Certain NGO's seem to focus entirely on the waste-workers identity, his/her dealings with the municipal corporation, and to create a pseudo-cooperative of these waste-pickers. They shun the idea of raising capital to help the waste-pickers mechanize some of their activities or to make efficient their sorting and processing of recyclables appears to be a second priority to the focus on the workers identity. Mechanization is opposed as it is seen as an off-shoot of capitalization, which they deem exploitative and inherently against sustainability. Then how do they propose to make a dent (environmentally) in the tremendous problem of waste-management, if they lack the resources to collect, sort, process and dispose hundreds of metric tonnes of waste per day? They don't, and they cannot. Such activities are beyond their scope, since physical labour is no longer adequate to tackle waste production in any Indian city. This raises an important question: are they making a difference in the waste management sector, or making a difference in terms of human rights and counseling?

On the flip side of these operations are India's major waste management companies. They have multi-billion rupee contracts in various Indian cities, with heavy mechanization and tremendous capital investments. They can afford to pay their base employees salaries almost double the minimum wage.  Their operations are efficient, environmentally significant, and economically positive for all concerned. However, they displace and destroy the livelihoods of the destitute that are engaged in waste-picking in the areas where they operate.

So neither of these two major models target the waste-pickers in terms of increasing the amount of money they get to take home. 93% of India's employed population is employed in the informal sector. Of that, waste-picking and scavenging is the meanest job with almost no skill sets required.

I've been placed with Nidan, in Patna, Bihar. In 2002, Nidan started a cooperative of waste-pickers. It aimed to bring together the people engaged in this work and attempt to uplift their status in society (helping them get a formal identity), get access to micro-finance, social security, insurance, and most importantly- a higher income from the work they did. Over time, it realized that the only way to increase the average waste-pickers income was to allow the waste-pickers to bid for municipal waste management contracts. The only way to do this was to have these waste-pickers (called safai mitras- friends of cleanliness) create their own company. Nidan Swachhdhara Private Limited was created in August 2008 to tackle the problem of waste management in Patna, while uplifting the poor that clean it.

I'm focusing on scaling up and making efficient Nidan's composting operations.
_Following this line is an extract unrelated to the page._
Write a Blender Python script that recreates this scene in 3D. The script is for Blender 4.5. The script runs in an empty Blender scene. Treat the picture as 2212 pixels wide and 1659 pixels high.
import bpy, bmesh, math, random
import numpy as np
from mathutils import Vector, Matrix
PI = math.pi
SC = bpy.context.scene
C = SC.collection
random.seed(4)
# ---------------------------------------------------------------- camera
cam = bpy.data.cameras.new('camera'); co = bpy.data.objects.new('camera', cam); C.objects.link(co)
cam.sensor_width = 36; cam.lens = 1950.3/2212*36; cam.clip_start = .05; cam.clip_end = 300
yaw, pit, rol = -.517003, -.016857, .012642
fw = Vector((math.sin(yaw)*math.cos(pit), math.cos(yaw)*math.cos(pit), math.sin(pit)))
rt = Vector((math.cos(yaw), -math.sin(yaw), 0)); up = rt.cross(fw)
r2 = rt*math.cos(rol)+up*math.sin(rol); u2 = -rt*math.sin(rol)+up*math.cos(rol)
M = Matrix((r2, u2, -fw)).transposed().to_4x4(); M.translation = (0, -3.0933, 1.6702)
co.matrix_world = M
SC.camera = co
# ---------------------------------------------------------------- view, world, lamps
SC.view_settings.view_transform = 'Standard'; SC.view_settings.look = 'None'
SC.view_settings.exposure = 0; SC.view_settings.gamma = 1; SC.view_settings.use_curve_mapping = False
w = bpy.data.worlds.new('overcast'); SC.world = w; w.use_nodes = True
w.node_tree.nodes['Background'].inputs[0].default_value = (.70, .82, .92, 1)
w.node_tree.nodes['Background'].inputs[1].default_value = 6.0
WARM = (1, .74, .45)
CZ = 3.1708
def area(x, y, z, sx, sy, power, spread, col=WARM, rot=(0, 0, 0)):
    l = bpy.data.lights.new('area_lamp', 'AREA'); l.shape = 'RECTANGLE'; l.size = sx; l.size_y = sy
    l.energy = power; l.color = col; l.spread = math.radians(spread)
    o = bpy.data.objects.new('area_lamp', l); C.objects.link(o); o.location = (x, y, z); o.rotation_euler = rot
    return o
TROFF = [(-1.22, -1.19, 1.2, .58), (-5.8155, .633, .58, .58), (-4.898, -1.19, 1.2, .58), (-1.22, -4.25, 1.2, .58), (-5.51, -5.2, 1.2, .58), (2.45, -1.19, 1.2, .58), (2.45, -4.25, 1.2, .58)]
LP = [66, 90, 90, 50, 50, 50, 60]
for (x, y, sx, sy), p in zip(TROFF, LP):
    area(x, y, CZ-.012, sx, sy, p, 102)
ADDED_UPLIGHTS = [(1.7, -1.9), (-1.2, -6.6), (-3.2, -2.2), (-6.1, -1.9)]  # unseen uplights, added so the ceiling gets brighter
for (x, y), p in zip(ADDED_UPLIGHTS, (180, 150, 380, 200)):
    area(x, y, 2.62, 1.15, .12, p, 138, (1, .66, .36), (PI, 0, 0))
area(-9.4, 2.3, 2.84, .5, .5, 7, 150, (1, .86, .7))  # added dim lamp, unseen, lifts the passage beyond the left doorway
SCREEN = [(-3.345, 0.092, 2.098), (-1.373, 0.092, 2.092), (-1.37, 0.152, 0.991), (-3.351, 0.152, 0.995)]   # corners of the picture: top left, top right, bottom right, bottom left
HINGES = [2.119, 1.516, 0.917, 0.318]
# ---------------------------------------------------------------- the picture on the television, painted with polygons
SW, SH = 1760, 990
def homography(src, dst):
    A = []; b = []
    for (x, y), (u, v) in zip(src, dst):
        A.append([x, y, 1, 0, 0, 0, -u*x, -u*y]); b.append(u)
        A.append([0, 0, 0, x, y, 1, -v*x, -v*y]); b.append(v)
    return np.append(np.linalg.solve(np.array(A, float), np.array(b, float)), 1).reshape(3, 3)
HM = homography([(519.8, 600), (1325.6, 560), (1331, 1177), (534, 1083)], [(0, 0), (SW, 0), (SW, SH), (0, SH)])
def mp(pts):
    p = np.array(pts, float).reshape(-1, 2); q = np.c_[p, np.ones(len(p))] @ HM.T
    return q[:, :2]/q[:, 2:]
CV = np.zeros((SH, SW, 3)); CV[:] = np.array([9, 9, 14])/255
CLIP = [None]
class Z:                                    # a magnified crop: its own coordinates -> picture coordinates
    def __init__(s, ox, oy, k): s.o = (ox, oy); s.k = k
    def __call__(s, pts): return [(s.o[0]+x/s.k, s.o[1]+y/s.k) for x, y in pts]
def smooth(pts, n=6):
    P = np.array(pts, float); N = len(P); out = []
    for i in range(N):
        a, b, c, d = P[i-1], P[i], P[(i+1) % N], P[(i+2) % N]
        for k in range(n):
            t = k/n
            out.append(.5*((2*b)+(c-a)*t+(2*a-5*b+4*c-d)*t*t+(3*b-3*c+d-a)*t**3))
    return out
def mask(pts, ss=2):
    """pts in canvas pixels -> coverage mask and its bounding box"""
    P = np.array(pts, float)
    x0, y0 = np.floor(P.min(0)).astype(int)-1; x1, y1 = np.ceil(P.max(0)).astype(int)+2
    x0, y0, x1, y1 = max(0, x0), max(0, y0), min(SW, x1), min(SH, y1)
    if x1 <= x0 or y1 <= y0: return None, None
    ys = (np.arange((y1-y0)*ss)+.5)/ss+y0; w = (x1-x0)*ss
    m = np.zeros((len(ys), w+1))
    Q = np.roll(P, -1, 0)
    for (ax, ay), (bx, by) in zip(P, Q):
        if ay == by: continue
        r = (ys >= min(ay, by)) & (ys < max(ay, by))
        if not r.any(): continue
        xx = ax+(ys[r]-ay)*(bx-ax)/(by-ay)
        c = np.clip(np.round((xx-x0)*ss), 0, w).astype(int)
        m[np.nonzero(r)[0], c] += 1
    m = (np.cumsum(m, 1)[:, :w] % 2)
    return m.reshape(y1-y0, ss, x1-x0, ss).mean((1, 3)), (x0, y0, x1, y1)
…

Almost 50% of Patna's waste is decomposable organic matter. 12.5% is recyclable. To be able to remove this 62% from ending up in Patna's dumps is the goal. But like all environmental goals in India, it is littered with obstacles: a lack of land, logistical problems in transporting waste, and the greatest problem, a huge lack of public awareness of the acute need to segregate waste at source. India, like the rest of the world has not yet realized the tremendous impact it has on the environment, and the terrible repercussions we shall face in the near future.